**Raw records**.
-.-.-
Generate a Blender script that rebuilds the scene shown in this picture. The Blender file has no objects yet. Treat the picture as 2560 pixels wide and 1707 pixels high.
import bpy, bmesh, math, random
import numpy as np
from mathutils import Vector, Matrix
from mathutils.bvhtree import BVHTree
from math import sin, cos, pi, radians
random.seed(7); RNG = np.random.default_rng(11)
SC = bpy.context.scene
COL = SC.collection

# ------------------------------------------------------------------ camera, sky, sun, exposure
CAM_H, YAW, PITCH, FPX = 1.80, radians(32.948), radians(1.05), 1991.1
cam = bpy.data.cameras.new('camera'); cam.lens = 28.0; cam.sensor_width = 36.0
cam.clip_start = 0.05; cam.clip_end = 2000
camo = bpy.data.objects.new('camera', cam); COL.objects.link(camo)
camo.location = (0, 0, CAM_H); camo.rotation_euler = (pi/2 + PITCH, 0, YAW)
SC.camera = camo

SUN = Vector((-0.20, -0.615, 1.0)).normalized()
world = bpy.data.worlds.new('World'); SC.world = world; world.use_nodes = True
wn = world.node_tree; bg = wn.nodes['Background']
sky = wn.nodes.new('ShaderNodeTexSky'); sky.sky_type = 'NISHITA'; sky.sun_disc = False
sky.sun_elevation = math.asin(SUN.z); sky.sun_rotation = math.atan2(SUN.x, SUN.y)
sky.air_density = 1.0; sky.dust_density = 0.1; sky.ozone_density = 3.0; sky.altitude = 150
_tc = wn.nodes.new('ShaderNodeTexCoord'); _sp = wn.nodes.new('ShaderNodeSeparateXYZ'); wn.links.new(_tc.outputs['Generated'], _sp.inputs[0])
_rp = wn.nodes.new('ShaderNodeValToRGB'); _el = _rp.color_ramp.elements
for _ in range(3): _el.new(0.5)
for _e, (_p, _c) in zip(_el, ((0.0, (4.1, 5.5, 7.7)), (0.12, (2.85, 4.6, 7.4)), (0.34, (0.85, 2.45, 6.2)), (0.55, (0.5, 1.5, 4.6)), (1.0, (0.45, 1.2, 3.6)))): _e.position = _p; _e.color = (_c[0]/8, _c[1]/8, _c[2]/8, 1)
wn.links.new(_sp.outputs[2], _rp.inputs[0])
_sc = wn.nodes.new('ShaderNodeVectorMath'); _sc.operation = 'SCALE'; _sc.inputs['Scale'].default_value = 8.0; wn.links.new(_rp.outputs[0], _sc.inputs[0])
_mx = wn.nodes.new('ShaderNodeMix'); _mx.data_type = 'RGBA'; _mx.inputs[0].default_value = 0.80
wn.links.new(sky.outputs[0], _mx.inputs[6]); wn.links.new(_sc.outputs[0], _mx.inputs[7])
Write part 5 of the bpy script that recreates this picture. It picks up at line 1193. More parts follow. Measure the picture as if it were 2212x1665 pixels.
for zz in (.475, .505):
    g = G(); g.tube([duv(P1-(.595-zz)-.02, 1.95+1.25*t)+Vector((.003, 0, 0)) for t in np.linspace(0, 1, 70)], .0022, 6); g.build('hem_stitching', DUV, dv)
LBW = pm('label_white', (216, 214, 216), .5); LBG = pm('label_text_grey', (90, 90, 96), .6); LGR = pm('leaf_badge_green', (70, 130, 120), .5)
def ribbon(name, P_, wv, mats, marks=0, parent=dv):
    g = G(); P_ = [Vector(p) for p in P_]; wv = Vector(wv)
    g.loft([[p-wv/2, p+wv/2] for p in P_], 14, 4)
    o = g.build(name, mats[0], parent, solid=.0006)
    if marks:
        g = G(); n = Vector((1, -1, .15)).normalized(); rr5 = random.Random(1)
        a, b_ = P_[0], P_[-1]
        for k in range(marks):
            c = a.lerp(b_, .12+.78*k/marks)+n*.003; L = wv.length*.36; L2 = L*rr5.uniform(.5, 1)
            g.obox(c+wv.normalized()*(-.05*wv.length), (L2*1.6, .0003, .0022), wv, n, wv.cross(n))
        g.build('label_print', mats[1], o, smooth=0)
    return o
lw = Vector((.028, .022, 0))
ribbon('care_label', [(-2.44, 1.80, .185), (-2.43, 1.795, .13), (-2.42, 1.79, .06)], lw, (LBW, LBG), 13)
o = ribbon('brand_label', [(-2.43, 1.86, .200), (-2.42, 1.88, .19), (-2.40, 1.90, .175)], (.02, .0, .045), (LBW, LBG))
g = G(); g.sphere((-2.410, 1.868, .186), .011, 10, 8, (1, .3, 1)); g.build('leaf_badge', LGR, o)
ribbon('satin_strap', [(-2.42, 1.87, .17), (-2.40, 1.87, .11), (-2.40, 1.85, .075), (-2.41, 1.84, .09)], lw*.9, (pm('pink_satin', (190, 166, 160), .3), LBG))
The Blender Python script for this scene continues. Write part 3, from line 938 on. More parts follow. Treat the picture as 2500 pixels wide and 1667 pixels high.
-.-.-
**Exercise brief**. Which lines contain the word "high"? Return each of them.

**Result for this task**.
Generate a Blender script that rebuilds the scene shown in this picture. The Blender file has no objects yet. Treat the picture as 2560 pixels wide and 1707 pixels high.
The Blender Python script for this scene continues. Write part 3, from line 938 on. More parts follow. Treat the picture as 2500 pixels wide and 1667 pixels high.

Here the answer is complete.